Les auteurs de la théorie sont formels  : l’époque des valeurs universelles est derrière nous. D’où la nécessité, selon eux, de réviser en profondeur la conception traditionnelle des droits de l’Homme et du citoyen, à l’aune des intérêts nationaux russes et du contexte historique tel que l’interprète la direction politique actuelle du pays.

Voilà une décennie au moins que la « Théorie du chaos » se développe  ; aussi peut-on affirmer sans hésitation qu’elle reflète, a minima, la vision d’une partie significative de l’élite dirigeante russe. On constate ainsi qu’elle fait directement écho aux propositions des nouveaux « architectes du social » chargés d’élaborer les stratégies officielles de contrôle de la société. 

La doctrine du « chaos » remplit une triple fonction  : elle entérine l’évolution des règles de la politique étrangère russe, en fournit la justification intellectuelle et élabore le cadre interprétatif global dans lequel de futures décisions entièrement dépourvues de principe (autre que l’intérêt bien compris) pourront néanmoins sembler pertinentes et légitimes. 

Naturellement, cette théorie n’exige pas que la Russie détruise jusqu’aux derniers héritages de l’ancien système international  : jusqu’à nouvel ordre, personne ne propose d’abandonner le droit de veto du pays au Conseil de sécurité de l’ONU tant que celui-ci conserve une utilité, même minimale.

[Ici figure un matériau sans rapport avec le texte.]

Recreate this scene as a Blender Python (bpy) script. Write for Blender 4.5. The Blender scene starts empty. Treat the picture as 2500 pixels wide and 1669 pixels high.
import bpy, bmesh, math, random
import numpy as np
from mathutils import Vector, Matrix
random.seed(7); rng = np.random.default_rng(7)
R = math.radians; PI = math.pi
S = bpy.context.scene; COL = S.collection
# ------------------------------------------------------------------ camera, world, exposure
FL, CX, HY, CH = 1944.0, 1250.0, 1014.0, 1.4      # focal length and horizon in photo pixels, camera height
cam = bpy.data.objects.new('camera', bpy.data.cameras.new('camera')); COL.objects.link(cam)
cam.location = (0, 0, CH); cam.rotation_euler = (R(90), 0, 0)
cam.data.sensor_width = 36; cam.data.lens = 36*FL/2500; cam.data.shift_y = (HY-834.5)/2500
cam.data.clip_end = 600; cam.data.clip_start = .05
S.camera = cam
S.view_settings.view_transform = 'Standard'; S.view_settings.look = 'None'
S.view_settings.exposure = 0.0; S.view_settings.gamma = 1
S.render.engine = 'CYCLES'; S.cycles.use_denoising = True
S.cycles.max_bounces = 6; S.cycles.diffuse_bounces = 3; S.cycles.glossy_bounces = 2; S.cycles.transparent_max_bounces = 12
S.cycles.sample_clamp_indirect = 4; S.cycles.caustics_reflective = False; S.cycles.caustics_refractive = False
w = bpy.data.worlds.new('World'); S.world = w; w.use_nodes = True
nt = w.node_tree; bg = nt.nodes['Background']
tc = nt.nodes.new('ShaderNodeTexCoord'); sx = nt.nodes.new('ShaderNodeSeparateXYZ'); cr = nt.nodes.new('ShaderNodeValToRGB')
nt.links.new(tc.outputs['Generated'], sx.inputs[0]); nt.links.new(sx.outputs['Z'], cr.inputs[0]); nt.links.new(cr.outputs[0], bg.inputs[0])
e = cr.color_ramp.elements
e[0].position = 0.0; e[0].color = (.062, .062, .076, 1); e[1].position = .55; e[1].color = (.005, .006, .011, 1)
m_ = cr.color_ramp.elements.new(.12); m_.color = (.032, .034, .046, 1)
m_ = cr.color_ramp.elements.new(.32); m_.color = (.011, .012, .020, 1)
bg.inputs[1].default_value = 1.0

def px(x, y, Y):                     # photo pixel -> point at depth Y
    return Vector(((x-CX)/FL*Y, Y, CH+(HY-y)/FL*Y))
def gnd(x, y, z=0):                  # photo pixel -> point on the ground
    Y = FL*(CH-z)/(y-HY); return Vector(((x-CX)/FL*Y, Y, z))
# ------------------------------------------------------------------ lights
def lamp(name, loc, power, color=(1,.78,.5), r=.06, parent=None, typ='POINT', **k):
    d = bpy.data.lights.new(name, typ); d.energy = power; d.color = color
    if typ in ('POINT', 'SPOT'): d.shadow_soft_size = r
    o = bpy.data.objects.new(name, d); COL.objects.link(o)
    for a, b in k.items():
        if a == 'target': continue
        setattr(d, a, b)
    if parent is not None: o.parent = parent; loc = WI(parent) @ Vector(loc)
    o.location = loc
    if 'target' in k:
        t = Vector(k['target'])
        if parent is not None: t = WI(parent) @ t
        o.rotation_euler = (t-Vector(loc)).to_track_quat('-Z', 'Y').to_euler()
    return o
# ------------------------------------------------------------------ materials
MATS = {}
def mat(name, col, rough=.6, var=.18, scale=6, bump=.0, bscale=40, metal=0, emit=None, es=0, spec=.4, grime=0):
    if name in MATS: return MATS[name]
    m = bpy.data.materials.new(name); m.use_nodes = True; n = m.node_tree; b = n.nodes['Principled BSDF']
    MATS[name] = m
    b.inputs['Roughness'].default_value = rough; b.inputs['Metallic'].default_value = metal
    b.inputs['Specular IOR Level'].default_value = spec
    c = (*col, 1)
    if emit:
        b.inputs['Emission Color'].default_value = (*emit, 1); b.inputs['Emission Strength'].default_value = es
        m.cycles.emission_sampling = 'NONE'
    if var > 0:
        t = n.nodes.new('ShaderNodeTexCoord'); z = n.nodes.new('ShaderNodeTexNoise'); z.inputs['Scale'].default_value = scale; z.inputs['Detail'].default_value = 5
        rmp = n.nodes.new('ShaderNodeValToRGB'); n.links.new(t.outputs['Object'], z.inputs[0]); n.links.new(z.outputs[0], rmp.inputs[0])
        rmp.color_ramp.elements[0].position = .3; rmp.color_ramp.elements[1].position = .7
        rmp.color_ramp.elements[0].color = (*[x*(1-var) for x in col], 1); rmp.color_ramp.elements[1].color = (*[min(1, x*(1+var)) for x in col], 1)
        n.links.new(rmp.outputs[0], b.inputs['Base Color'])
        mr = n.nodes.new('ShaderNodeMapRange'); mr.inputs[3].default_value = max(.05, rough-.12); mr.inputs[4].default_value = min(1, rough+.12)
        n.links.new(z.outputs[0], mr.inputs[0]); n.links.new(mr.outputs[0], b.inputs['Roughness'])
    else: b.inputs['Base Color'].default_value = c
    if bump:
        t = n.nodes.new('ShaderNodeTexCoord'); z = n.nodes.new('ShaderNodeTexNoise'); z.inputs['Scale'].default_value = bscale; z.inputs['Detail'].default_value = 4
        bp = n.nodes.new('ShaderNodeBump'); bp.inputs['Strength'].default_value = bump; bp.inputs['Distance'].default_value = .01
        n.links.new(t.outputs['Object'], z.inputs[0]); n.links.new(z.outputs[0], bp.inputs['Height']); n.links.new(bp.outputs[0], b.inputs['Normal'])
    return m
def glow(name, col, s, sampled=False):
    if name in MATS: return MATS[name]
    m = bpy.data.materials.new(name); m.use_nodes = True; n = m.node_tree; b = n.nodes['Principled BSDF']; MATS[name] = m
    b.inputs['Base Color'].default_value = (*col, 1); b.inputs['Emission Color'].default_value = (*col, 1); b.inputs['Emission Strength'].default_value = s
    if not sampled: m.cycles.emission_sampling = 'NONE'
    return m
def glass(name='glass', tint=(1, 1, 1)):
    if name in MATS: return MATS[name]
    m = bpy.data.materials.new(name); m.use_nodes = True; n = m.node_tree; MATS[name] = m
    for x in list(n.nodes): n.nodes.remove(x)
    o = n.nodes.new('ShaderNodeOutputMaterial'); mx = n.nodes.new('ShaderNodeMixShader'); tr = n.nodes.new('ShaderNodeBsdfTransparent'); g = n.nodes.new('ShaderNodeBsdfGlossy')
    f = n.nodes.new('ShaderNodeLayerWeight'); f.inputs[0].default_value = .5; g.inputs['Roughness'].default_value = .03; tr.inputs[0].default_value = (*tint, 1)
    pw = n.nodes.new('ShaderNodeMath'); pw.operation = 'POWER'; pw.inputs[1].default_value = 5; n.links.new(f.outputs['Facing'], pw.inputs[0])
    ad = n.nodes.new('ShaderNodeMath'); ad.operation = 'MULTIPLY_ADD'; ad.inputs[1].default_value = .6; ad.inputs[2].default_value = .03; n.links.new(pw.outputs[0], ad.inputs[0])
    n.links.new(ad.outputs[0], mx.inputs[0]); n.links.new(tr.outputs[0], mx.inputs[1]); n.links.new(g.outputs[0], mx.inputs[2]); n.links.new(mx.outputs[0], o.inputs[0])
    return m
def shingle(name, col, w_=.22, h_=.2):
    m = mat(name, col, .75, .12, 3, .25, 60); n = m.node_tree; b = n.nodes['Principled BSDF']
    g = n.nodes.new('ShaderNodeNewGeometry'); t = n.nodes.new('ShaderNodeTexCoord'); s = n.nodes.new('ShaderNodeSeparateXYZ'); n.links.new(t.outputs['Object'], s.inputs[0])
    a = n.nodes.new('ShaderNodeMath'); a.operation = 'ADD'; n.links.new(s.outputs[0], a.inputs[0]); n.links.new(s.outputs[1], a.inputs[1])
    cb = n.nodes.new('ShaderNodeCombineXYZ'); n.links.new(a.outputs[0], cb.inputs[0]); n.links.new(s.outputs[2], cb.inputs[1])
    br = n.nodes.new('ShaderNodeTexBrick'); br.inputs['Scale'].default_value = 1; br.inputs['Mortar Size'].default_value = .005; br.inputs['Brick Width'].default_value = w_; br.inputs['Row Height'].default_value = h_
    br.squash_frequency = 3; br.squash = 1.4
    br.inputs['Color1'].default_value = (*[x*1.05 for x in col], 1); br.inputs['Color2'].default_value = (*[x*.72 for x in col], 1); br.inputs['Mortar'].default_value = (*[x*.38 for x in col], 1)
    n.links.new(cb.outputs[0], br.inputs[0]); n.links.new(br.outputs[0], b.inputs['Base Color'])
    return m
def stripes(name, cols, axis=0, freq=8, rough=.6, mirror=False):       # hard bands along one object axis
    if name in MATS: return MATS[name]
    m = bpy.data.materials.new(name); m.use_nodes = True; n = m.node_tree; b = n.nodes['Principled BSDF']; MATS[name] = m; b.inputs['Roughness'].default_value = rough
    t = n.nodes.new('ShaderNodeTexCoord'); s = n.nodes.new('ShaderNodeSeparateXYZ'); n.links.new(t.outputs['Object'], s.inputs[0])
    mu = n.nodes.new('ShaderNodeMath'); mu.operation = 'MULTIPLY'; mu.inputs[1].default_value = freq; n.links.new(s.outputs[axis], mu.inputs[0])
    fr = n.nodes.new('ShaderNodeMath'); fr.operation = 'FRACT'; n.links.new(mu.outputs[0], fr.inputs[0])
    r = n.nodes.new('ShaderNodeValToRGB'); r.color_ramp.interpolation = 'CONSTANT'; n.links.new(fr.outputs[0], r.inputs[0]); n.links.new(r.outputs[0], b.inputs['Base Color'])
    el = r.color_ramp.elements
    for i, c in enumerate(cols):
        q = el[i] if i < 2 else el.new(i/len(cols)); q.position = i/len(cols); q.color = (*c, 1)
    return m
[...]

En revanche, il est tout aussi évident que, dans ce cadre doctrinal, les autorités russes n’ont aucune raison de faire la moindre concession sur les enjeux jugés essentiels, à commencer par leurs objectifs de guerre en Ukraine. De même, il ne faut pas s’attendre à ce que Moscou renonce à ses tentatives persistantes d’imposer à la communauté internationale une discussion de fond sur la refonte radicale de l’architecture de sécurité de l’Europe et du monde.